As already mentioned, a standard strategy to construct (non-abelian) free subgroups in $T$ or $V$ is to play ping-pong on the Cantor space. Just for fun, I would like to describe another point of view.

A topological interpretation of $T$ I really like is the following. Let $T_3$ denote the $3$-regular tree $T_3$, thought of as drawned on the plane (such that its vertex-set is discrete), and let $\mathscr{S}$ denote the ribbon surface obtained by thickening it. For each edge of $T_3$, fix a transverse arc in $\mathscr{S}$ with its endpoints on the boundary of $\mathscr{S}$. This collection of arcs decomposes $\mathscr{S}$ as a union of hexagons. We refer to a homeomorphism of $\mathscr{S}$ which sends all but finitely many hexagons to hexagons as an asymptotically rigid homeomorphism.

Theorem.
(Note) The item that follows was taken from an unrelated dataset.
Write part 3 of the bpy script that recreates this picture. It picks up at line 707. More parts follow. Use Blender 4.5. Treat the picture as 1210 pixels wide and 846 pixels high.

The asymptotically rigid mapping class group $$\{ \text{orientation-preserving asymptotically rigid homeomorphisms of $\mathscr{S}$} \}/ \text{isotopy}$$ is isomorphic to the Ptolemy-Thompson group $T$.

See for instance Section 1.3 in Kapoudjian and Funar's article The braided Ptolemy-Thompson group is finitely presented (and references therein).

Some isometries of $T_3$ induce asymptotically rigid homeomorphisms of $\mathscr{S}$. For instance, the rotation $\alpha$ of order $3$ around a vertex (say $v$) and the rotation $\beta$ of order $2$ around the middle point of an edge (having $v$ as one of its endpoints). Clearly, the subgroup $\langle \alpha, \beta \rangle$ acts on the subdivision of $T_3$ with a single orbit of edges and with trivial edge-stabilisers. It follows that $$\langle \alpha, \beta \rangle = \langle \alpha \rangle \ast \langle \beta \rangle \simeq \mathbb{Z}/2 \mathbb{Z} \ast \mathbb{Z} /3 \mathbb{Z}.$$ Consequently, $T$ contains a non-elementary free product (and a fortiori a non-abelian free subgroup).